Reste à savoir si, cette fois, le pasteur Ntoumi, qui a déjà violé un cessez-le-feu après l’avoir accepté, respectera sa parole. La personnalité fantasque de l’intéressé permet d’émettre des doutes. Frédéric Bitsangou, alias Tâ Ntoumi, n’est pas vraiment un ecclésiastique. Pendant la guerre civile, ce personnage mystique a commandé plusieurs centaines de miliciens des Forces d’autodéfense et de résistance. À l’heure des négociations, le leader de cette milice n’a jamais voulu quitter son fief. Néophyte en politique, ce quadragénaire maîtrise mieux la magie noire que les subtilités du pouvoir. Ce qui ne l’a pas empêché de faire monter les enchères durant les pourparlers, notamment sur la reconversion des ex-miliciens.

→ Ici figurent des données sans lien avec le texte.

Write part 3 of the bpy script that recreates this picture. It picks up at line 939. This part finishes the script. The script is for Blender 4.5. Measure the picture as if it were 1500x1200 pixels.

« On peut penser que ces accords tiendront, analyse un proche de la médiation. S’il est vrai que Ntoumi n’est pas encore venu lui-même à Brazzaville, le choix de ses plus proches collaborateurs pour l’y représenter est une garantie supplémentaire pour la viabilité de ce cessez-le-feu. Gozardio, responsable des opérations militaires des Ninjas, a participé à la cérémonie du 17 mars. Et son lieutenant chargé des affaires politiques, Daniel Mahoulouba, a personnellement signé le texte. Or Mahoulouba a gravité dans l’entourage de Bernard Kolélas lorsque celui-ci était aux affaires. Et a longtemps entretenu le contact entre l’ex-Premier ministre en exil et le chef rebelle retiré dans le maquis. Sa présence à Brazza prouve que les liens entre le pasteur et Kolélas sont désormais coupés. »
Ce n’est pas tout. Ces accords ont aussi une chance d’être respectés à cause de la perspective de voir se réaliser un projet routier souhaité depuis longtemps par le pouvoir comme par les populations du Pool. Le respect de la cessation des hostilités devrait favoriser le lancement des travaux de la route nationale 1 entre Brazzaville et Kinkala, chef-lieu du Pool situé à 75 kilomètres de la capitale. L’Union européenne a annoncé qu’elle contribuerait au chantier à hauteur de 20 milliards de F CFA, mais menace de supprimer définitivement ce financement si les travaux ne commencent pas d’ici au 31 mars. Cet ultimatum a sans doute permis, dans une certaine mesure, d’accélérer le dialogue entre belligérants.